Retype only what runs from the first line of the listing to the line holding "part('rays', bm, M['oldwood'], t)", both included. Do not retype the pictures.

Data excerpt
>>>>>

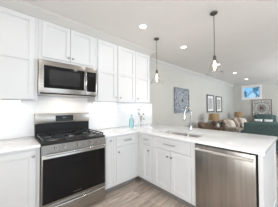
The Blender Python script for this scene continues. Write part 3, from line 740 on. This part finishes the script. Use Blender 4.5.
# starburst panel on the far wall
ya, yb_, za, zb_ = -1.605, -0.845, 0.66, 1.70
yc, zc = (ya+yb_)/2, 1.26
za = 0.84
t = thing('wall_panel', 'square carved starburst panel on the far wall below the small window', 'wall art', (8.98, yc, zc))
bm = NB(); box(bm, 8.975, 8.999, ya, yb_, za, zb_, 0.003); part('backing', bm, M['palewood'], t)
bm = NB(); f = 0.035
for (a, b, c, d) in ((ya, yb_, za, za+f), (ya, yb_, zb_-f, zb_), (ya, ya+f, za+f, zb_-f), (yb_-f, yb_, za+f, zb_-f)): box(bm, 8.955, 8.975, a, b, c, d, 0.003)
part('frame', bm, M['oldwood'], t)
carve(t, (8.972, yc, (za+zb_)/2), yb_-ya, zb_-za, 'x', M['oldwood'], (.06, .15, .30), 12, 1.0, 0.008)
bm = NB(); sphere(bm, (8.965, yc, (za+zb_)/2), .05, .4, 1, 1); part('boss', bm, M['oldwood'], t)
bm = NB()
for k in range(16):
    a = 2*PI*k/16; r0, r1 = 0.31, 0.37 if k % 2 else 0.40
    tube(bm, [(8.970, yc+r0*math.cos(a), (za+zb_)/2+r0*math.sin(a)), (8.970, yc+min(max(r1*math.cos(a), -.35), .35), (za+zb_)/2+r1*math.sin(a))], .009, 6)
part('rays', bm, M['oldwood'], t)

# ------------------------------------------------------------ living room furniture
def sofa(name, label, cat, loc, L, D, H, seat, material, rotz=0, n=3, arm=0.2, armh=0.62, leg=0.10):
    """built with its back along local -y... seat facing +y, centred on loc"""
    t = thing(name, label, cat, (0, 0, 0))
    x0, x1, y0, y1 = -L/2, L/2, -D/2, D/2
    bm = NB(); box(bm, x0+arm*.5, x1-arm*.5, y0+.02, y1-.02, leg, seat-.14, 0.02, 2); part('base', bm, material, t)
    bm = NB(); box(bm, x0+arm*.4, x1-arm*.4, y0, y0+.20, leg+.02, H-.02, 0.045, 3); part('back', bm, material, t, 60)
    for a, b in ((x0, x0+arm), (x1-arm, x1)):
        bm = NB(); box(bm, a, b, y0+.01, y1, leg, armh, 0.045, 3); part('arm', bm, material, t, 60)
    cw_ = (L-2*arm)/n
    for i in range(n):
        a = x0+arm+i*cw_
        bm = NB(); box(bm, a+.004, a+cw_-.004, y0+.20, y1+.01, seat-.14, seat, 0.035, 3); part('seat_cushion', bm, material, t, 60)
        bm = NB(); box(bm, a+.006, a+cw_-.006, y0+.17, y0+.36, seat+.002, H+.015, 0.06, 3); part('back_cushion', bm, material, t, 60)
    for sx in (-1, 1):
        for sy in (-1, 1):
            bm = NB(); cx_, cy_ = sx*(L/2-.09), sy*(D/2-.09); tube(bm, [(cx_, cy_, 0), (cx_, cy_, leg+.01)], [0.018, 0.028], 10); part('leg', bm, M['tealleg'], t)
    t.location = loc; t.rotation_euler.z = rotz
    return t
# teal sofa: back to the kitchen, facing +X
sofa('sofa', 'long dark teal sofa with its back turned to the kitchen peninsula', 'sofa', (5.68, -2.38, 0), 2.35, 0.92, 0.872, 0.44, M['teal'], -PI/2 + 0.06, 3, 0.22, 0.60)
# taupe sofa along the long wall, facing -Y
sofa('sofa', 'taupe sofa against the long wall below the framed prints', 'sofa', (6.72, -0.56, 0), 2.05, 0.92, 0.80, 0.44, M['beige'], PI, 3, 0.20, 0.60)
# teal armchair before the far wall, facing -X
sofa('armchair', 'teal armchair with pillows in front of the far wall starburst panel', 'armchair', (8.48, -1.36, 0), 0.90, 0.80, 0.98, 0.46, M['teal'], PI/2, 1, 0.13, 0.66)
def pillow(loc, wdt, hgt, thk, m, rot, label, group=None):
    o = solo('throw_pillow', label, 'pillow', (0, 0, 0), pillow_bm(wdt, hgt, thk), m, 60, group)
    o.location = loc; o.rotation_euler = rot
    return o
R = math.radians
pillow((5.92, -.60, .66), .46, .44, .17, M['tan'], (R(-18), 0, R(12)), 'brown patterned throw pillow at the left end of the taupe sofa', 'pillows on the taupe sofa')
pillow((6.36, -.66, .64), .42, .40, .16, M['cream'], (R(-22), R(8), R(-8)), 'cream throw pillow next to the brown patterned one on the taupe sofa', 'pillows on the taupe sofa')
pillow((7.22, -.62, .665), .50, .46, .18, M['tan'], (R(-20), R(-6), R(6)), 'brown patterned throw pillow behind the large cream ones on the taupe sofa', 'pillows on the taupe sofa')
pillow((7.40, -.82, .66), .48, .44, .18, M['cream'], (R(-24), R(5), R(-14)), 'large cream throw pillow at the right end of the taupe sofa', 'pillows on the taupe sofa')
pillow((8.26, -1.19, .64), .30, .30, .13, M['whitecloth'], (R(-16), 0, PI/2+R(180)), 'white pillow on the left half of the teal armchair seat', 'pillows on the teal armchair')
pillow((8.26, -1.54, .64), .30, .30, .13, M['whitecloth'], (R(-16), 0, PI/2+R(180)), 'white pillow on the right half of the teal armchair seat', 'pillows on the teal armchair')
pillow((8.15, -1.34, .60), .30, .20, .10, M['blush'], (R(-20), 0, PI/2+R(180)), 'small blush lumbar pillow between two white pillows on the teal armchair', 'pillows on the teal armchair')
# end tables and lamps
def end_table(loc, label):
    t = thing('end_table', label, 'side table', loc, 'end tables of the taupe sofa')
    x, y, _ = loc; s = .27; hh = .64
    bm = NB(); box(bm, x-s, x+s, y-s, y+s, hh-.03, hh, .005, 2); part('table_top', bm, M['walnut'], t)
    bm = NB(); box(bm, x-s+.03, x+s-.03, y-s+.03, y+s-.03, hh-.10, hh-.03); part('apron', bm, M['walnut'], t, None)
    bm = NB(); box(bm, x-s+.03, x+s-.03, y-s+.03, y+s-.03, .16, .18); part('shelf', bm, M['walnut'], t, None)
    for sx in (-1, 1):
        for sy in (-1, 1):
            bm = NB(); a, b = x+sx*(s-.045), y+sy*(s-.045); box(bm, a-.02, a+.02, b-.02, b+.02, 0, hh-.03); part('leg', bm, M['walnut'], t, None)
    return t
def table_lamp(loc, label):
    x, y, z = loc
    t = thing('table_lamp', label, 'lamp', loc, 'burlap-shaded table lamps')
    bm = NB(); lathe(bm, [(0.07, z), (0.072, z+.012), (0.03, z+.025), (0.055, z+.08), (0.065, z+.13), (0.035, z+.185), (0.012, z+.20), (0.010, z+.25)], x, y, 20); part('base', bm, M['walnut'], t)
    bm = NB(); pr = [(0.185, z+.215), (0.165, z+.455)]; lathe(bm, pr+[(r-.004, zz) for r, zz in pr[::-1]], x, y, 32, False, False); part('lamp_shade', bm, M['burlap'], t, 60)
    bm = NB(); tube(bm, [(x-.166, y, z+.44), (x+.166, y, z+.44)], .003, 6); tube(bm, [(x, y, z+.24), (x, y, z+.47)], .004, 6); part('harp', bm, M['darkmetal'], t)
    return t
et = end_table((5.20, -.46, 0), 'dark wooden end table left of the taupe sofa, under the nearer lamp')
dup(et, (8.12, -.46, 0), 'dark wooden end table right of the taupe sofa, in the far corner')
lp = table_lamp((5.24, -.42, .64), 'table lamp with a brown burlap shade at the near end of the taupe sofa')
dup(lp, (8.12, -.46, .64), 'table lamp with a brown burlap shade in the far corner of the living room')
# small things on the near end table
bm = NB(); lathe(bm, [(0.025, .64), (0.04, .66), (0.045, .70), (0.03, .75), (0.02, .77), (0.026, .785)], 5.03, -.63, 18)
solo('bud_vase', 'small white ceramic vase on the end table beside the lamp', 'vase', (5.03, -.63, .64), bm, M['ceramic'])
t = thing('potted_plant', 'small very dark green plant in a pot beside the white vase', 'plant', (5.26, -.66, .64))
bm = NB(); lathe(bm, [(0.04, .64), (0.055, .72), (0.05, .72)], 5.26, -.66, 18); part('pot', bm, M['frame'], t)
bm = NB(); rnd = random.Random(5)
for k in range(26):
    a = rnd.uniform(0, 2*PI); e = rnd.uniform(.3, 1.4); Lf = rnd.uniform(.09, .16)
    d = Vector((math.cos(a)*math.cos(e), math.sin(a)*math.cos(e), math.sin(e))); s = d.cross(Vector((0, 0, 1))).normalized()*.014
    b0 = Vector((5.26, -.66, .715)); n_ = s.cross(d).normalized()*.004
    q = [bm.verts.new(v) for v in (b0, b0+d*Lf*.5+s, b0+d*Lf, b0+d*Lf*.5-s, b0+d*Lf*.5+n_)]
    for i, j in ((0, 1), (1, 2), (2, 3), (3, 0)): bm.faces.new((q[i], q[j], q[4]))
part('foliage', bm, M['leaf'], t, None)
# brown woven armchair/ottoman stools left of the end table
t = thing('accent_chair', 'dark brown leather tub chair beyond the counter, left of the lamp', 'armchair', (4.55, -.55, 0))
bm = NB(); rings = []
for i in range(17):
    a = R(-20 + 220*i/16); ca, sa = math.cos(a), math.sin(a)
    hh = .62 + .22*math.sin(max(0, min(PI, (a+R(20))/R(220)*PI)))
    rings.append([bm.verts.new((4.55+r_*ca, -.55+r_*sa, z)) for r_, z in ((.31, .14), (.36, hh-.03), (.34, hh), (.30, hh-.01), (.27, .30), (.25, .14))])
for a_, b_ in zip(rings, rings[1:]):
    for i in range(6): bm.faces.new((a_[i], a_[(i+1) % 6], b_[(i+1) % 6], b_[i]))
bm.faces.new(rings[0]); bm.faces.new(rings[-1][::-1])
part('backrest', bm, M['walnut'], t, 60)
bm = NB(); lathe(bm, [(.26, .14), (.29, .20), (.29, .38), (.25, .44), (.05, .455)], 4.55, -.57, 24); part('seat', bm, M['walnut'], t, 60)
for k in range(4):
    a = PI/4+k*PI/2; bm = NB(); tube(bm, [(4.55+.24*math.cos(a), -.57+.2*math.sin(a), 0), (4.55+.2*math.cos(a), -.57+.17*math.sin(a), .15)], [.014, .022], 10); part('leg', bm, M['tealleg'], t)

<<<<<

Output for this task
The Blender Python script for this scene continues. Write part 3, from line 740 on. This part finishes the script. Use Blender 4.5.
# starburst panel on the far wall
ya, yb_, za, zb_ = -1.605, -0.845, 0.66, 1.70
yc, zc = (ya+yb_)/2, 1.26
za = 0.84
t = thing('wall_panel', 'square carved starburst panel on the far wall below the small window', 'wall art', (8.98, yc, zc))
bm = NB(); box(bm, 8.975, 8.999, ya, yb_, za, zb_, 0.003); part('backing', bm, M['palewood'], t)
bm = NB(); f = 0.035
for (a, b, c, d) in ((ya, yb_, za, za+f), (ya, yb_, zb_-f, zb_), (ya, ya+f, za+f, zb_-f), (yb_-f, yb_, za+f, zb_-f)): box(bm, 8.955, 8.975, a, b, c, d, 0.003)
part('frame', bm, M['oldwood'], t)
carve(t, (8.972, yc, (za+zb_)/2), yb_-ya, zb_-za, 'x', M['oldwood'], (.06, .15, .30), 12, 1.0, 0.008)
bm = NB(); sphere(bm, (8.965, yc, (za+zb_)/2), .05, .4, 1, 1); part('boss', bm, M['oldwood'], t)
bm = NB()
for k in range(16):
    a = 2*PI*k/16; r0, r1 = 0.31, 0.37 if k % 2 else 0.40
    tube(bm, [(8.970, yc+r0*math.cos(a), (za+zb_)/2+r0*math.sin(a)), (8.970, yc+min(max(r1*math.cos(a), -.35), .35), (za+zb_)/2+r1*math.sin(a))], .009, 6)
part('rays', bm, M['oldwood'], t)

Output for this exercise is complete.